Monday, April 8, 2013

Congradulations.

I want to be happy. I really want to be happy, but I am overwhelmed and I don't feel supported. I don't know why. I have plenty of friends and my family lets me live with them, so what's my deal?

I never thought I would be a baby momma.

This is a really hard thing approaching this road without help. The kind of help you get from a man that loves you and lays next to you at night and tells you that you are beautiful even though you feel like a Beluga whale. I keep getting bigger and bigger. The general consensus is that it gets worse. My sweet little soon-to-be-blessing sits on my bladder unforgivingly. I can't ever get comfortable. I am trapped in a fat suit. I can't wait to hold her and be done with the physical burden that no one can carry for me. I am embarrassed and I feel guilty when people notice I'm pregnant.
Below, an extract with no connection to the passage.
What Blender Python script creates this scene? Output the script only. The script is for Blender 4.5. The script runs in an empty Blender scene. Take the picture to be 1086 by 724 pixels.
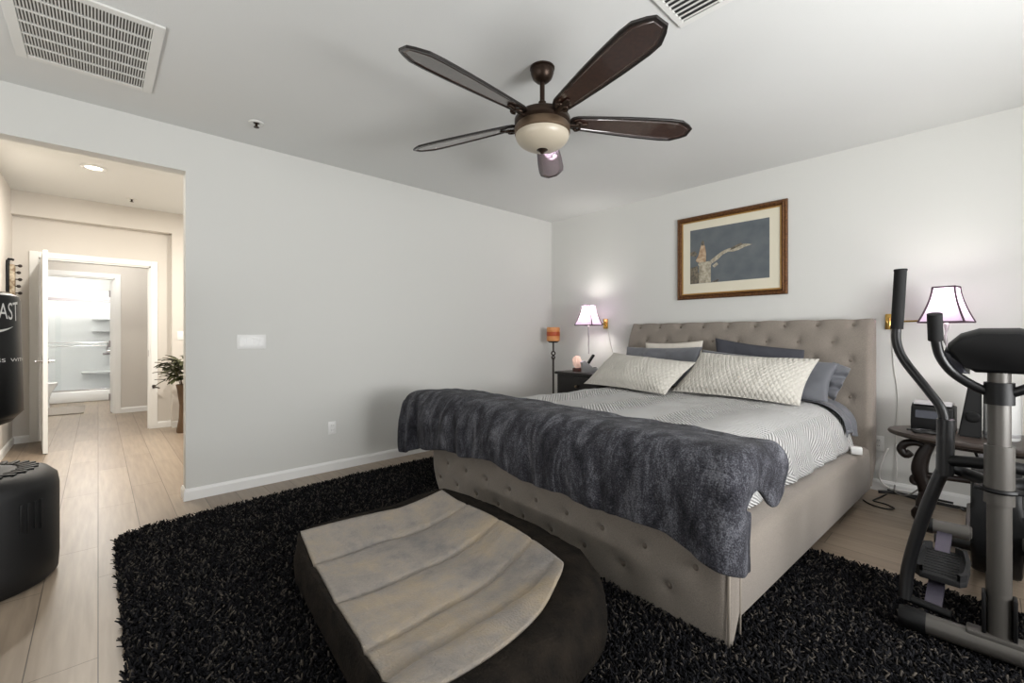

I should be happy, but this is so not where I thought I would be.

Part of me thinks if he just showed some small portion of concern for the sweet new life, I would feel so much more relief. He talks a lot, but no action. He doesn't think she is his. He doesn't think I'm actually pregnant. There's only one explanation of that. He is in denial. It remarkably breaks my heart. I didn't think I would ever care about what he thought, wanted - any of it. I care. As soon as I knew his little baby was in me I started to care about him. I hate that I care. I want to write him off, because Chloe and I will be better off, but I want him around.

I want things for Chloe that she may never get that I can't give her. It literally breaks my heart. I can't say it any other way.